Recorded data
_____

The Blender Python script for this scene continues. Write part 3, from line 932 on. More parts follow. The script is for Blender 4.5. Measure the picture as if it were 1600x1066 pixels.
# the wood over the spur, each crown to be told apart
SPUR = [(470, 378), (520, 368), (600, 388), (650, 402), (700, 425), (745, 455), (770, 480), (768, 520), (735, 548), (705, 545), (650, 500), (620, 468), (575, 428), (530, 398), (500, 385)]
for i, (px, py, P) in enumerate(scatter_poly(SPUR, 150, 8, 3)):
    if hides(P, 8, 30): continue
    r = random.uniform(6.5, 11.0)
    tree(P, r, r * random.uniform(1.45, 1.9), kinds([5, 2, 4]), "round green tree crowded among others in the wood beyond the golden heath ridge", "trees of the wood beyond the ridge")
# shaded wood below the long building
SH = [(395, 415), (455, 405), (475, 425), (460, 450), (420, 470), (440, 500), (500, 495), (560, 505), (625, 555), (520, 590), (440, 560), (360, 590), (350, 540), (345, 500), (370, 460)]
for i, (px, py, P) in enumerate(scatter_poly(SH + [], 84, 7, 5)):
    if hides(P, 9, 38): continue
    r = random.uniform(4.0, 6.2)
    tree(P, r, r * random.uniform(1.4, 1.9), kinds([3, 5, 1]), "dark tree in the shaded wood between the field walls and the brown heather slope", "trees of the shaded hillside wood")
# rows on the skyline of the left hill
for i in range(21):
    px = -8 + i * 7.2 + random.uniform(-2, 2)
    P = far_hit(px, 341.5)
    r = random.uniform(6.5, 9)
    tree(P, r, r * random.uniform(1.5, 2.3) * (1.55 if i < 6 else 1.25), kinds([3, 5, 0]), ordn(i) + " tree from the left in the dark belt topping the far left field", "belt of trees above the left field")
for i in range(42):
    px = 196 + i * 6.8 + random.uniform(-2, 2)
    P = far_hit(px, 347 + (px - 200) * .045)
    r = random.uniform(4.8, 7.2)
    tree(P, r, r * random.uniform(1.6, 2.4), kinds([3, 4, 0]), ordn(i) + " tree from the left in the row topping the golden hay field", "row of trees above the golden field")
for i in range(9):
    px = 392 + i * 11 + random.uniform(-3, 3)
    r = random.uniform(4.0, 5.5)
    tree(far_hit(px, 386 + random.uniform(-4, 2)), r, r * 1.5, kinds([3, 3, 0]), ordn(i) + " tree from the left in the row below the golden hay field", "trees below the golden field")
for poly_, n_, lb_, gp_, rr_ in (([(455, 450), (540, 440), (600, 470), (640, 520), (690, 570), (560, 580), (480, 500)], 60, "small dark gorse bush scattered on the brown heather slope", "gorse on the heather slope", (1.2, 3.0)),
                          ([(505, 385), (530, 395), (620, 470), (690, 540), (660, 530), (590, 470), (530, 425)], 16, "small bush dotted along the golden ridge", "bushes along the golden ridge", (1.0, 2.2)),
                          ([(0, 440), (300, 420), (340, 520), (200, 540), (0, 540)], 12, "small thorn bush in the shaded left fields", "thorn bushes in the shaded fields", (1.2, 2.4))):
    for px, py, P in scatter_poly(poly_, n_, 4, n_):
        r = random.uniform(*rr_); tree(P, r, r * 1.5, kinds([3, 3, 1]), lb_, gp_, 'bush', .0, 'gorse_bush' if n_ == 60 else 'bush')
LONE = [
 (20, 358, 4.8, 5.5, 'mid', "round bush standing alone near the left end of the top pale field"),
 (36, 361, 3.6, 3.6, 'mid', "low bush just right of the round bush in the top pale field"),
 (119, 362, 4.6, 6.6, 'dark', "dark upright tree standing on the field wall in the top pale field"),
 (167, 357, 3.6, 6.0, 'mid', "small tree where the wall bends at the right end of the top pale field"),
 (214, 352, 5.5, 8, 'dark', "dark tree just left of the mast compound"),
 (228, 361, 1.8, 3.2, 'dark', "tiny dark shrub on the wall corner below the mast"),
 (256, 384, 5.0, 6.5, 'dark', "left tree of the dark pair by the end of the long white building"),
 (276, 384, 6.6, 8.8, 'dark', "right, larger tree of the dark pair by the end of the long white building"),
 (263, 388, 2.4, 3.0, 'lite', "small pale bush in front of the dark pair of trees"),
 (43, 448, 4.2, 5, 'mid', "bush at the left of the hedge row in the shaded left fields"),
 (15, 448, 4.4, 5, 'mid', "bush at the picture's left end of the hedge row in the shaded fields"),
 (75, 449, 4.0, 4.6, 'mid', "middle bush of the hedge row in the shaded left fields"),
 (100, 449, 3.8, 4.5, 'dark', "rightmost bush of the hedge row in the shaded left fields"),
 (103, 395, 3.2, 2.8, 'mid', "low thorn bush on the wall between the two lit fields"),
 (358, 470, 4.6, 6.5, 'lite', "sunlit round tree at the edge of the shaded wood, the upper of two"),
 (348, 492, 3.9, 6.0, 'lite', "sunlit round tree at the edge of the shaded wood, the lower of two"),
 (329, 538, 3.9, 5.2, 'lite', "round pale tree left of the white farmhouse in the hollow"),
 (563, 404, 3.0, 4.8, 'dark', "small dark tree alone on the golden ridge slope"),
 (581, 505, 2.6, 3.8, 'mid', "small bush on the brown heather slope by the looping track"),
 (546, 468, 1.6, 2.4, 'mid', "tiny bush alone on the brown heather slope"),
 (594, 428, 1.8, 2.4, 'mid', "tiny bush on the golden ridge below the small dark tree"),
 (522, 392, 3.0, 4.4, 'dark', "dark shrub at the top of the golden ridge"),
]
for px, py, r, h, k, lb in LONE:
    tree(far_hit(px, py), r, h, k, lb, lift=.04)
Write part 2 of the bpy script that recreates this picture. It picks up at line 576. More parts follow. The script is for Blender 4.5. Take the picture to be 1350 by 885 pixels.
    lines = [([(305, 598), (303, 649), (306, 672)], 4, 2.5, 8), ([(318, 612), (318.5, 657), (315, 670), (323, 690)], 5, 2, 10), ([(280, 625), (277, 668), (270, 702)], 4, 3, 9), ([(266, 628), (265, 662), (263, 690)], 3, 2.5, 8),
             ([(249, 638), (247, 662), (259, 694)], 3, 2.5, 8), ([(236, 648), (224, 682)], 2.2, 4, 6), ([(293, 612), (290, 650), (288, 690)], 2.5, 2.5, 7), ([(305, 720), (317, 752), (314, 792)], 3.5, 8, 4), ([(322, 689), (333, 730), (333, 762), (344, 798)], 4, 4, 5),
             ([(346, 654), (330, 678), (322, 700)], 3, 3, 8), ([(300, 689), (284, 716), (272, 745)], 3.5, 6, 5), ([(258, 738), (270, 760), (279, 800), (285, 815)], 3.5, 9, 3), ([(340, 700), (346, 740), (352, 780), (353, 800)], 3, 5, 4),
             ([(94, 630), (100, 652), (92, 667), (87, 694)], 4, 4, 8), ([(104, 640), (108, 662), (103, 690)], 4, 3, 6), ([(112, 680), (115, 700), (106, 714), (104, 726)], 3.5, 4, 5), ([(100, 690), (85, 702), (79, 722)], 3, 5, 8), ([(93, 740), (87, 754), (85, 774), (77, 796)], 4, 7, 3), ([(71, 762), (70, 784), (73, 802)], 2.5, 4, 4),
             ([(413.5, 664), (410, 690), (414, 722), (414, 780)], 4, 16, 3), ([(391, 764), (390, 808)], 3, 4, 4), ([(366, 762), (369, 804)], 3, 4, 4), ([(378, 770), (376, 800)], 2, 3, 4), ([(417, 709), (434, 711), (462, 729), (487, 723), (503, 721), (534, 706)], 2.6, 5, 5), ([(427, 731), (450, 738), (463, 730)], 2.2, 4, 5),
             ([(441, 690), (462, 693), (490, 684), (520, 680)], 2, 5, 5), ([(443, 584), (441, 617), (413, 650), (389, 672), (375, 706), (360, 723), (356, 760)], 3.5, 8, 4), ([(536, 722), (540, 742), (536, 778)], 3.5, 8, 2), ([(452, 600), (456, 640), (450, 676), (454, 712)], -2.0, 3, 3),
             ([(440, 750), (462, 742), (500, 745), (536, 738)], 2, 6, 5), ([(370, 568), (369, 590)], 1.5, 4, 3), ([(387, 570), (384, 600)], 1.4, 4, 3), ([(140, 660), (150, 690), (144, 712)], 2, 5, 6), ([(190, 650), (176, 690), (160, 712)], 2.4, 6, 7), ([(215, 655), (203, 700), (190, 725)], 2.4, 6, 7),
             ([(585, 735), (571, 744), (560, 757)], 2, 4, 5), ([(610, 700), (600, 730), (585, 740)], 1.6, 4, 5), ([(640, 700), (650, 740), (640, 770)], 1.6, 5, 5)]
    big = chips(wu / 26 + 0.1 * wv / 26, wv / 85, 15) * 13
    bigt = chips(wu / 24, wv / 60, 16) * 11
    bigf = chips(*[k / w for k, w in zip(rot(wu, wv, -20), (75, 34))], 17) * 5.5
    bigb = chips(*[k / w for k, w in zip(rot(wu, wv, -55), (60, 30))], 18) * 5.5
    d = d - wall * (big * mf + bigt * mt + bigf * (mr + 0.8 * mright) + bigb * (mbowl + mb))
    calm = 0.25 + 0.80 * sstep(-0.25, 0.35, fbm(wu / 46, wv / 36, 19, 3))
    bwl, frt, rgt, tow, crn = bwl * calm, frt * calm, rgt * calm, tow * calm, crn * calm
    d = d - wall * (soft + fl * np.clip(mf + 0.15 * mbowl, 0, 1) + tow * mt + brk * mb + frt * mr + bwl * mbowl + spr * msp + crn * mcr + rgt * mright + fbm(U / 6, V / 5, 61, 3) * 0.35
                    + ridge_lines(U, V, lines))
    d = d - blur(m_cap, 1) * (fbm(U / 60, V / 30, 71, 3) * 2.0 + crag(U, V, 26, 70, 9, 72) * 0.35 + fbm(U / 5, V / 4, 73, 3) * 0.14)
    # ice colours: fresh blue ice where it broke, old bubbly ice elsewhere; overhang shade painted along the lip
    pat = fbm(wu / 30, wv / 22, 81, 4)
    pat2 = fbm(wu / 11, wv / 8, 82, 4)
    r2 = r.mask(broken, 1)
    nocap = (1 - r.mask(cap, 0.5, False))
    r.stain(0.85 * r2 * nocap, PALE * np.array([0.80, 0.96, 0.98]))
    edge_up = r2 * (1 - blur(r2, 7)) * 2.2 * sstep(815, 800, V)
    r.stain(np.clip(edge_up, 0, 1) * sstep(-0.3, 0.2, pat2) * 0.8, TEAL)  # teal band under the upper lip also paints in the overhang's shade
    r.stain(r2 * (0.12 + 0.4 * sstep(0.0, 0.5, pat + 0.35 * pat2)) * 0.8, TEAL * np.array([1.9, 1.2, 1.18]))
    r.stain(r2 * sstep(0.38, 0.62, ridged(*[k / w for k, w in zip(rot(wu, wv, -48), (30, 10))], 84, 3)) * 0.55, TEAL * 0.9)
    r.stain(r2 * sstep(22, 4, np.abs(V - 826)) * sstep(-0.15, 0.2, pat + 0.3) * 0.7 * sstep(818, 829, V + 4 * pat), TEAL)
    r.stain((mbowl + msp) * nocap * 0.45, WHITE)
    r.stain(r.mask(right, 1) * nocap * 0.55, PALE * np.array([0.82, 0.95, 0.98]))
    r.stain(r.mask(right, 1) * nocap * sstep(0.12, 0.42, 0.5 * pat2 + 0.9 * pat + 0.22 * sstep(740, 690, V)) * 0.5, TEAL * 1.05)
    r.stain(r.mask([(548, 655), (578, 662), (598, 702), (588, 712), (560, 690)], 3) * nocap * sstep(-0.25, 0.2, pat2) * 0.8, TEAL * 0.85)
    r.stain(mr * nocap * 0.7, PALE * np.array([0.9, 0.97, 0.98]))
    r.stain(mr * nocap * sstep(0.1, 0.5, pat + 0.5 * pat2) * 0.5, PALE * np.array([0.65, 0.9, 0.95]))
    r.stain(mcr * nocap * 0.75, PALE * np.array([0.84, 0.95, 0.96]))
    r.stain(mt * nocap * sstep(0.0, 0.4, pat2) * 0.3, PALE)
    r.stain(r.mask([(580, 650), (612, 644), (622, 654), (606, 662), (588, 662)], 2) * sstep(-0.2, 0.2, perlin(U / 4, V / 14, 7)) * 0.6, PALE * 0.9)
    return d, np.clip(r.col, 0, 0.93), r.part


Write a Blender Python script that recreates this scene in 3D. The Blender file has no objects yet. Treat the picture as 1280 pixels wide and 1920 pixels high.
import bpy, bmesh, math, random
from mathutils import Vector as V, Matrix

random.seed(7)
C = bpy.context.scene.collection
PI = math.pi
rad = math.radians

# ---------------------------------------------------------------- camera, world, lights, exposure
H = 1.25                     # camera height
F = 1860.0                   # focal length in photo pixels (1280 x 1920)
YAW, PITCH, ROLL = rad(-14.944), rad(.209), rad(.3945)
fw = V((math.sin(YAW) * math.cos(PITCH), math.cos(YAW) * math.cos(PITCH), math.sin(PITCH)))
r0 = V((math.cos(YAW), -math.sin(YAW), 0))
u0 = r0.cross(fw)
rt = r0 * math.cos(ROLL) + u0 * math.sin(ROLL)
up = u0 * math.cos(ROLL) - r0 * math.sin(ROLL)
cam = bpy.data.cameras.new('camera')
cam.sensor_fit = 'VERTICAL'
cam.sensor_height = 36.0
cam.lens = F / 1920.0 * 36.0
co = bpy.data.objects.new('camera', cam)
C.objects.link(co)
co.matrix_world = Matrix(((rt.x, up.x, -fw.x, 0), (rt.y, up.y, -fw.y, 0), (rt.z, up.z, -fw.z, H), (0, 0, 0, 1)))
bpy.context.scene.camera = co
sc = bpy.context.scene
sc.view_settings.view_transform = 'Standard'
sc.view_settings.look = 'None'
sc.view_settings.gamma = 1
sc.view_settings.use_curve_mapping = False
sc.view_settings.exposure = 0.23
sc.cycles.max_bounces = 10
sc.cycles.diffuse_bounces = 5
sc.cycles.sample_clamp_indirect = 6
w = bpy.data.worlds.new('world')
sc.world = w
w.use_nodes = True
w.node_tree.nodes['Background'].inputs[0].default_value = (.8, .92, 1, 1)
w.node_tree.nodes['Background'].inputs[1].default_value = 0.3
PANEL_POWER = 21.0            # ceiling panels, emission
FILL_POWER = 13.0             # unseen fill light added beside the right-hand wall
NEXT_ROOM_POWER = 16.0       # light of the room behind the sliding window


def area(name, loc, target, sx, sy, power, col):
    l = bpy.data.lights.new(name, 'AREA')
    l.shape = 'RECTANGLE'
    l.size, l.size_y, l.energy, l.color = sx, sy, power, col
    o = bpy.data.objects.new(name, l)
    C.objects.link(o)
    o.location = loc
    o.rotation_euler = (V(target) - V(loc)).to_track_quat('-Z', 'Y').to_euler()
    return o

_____

**TASK BRIEF:**
Where a line above contains the word "Python", copy that line.

**SOLVED EXERCISE:**
The Blender Python script for this scene continues. Write part 3, from line 932 on. More parts follow. The script is for Blender 4.5. Measure the picture as if it were 1600x1066 pixels.
Write a Blender Python script that recreates this scene in 3D. The Blender file has no objects yet. Treat the picture as 1280 pixels wide and 1920 pixels high.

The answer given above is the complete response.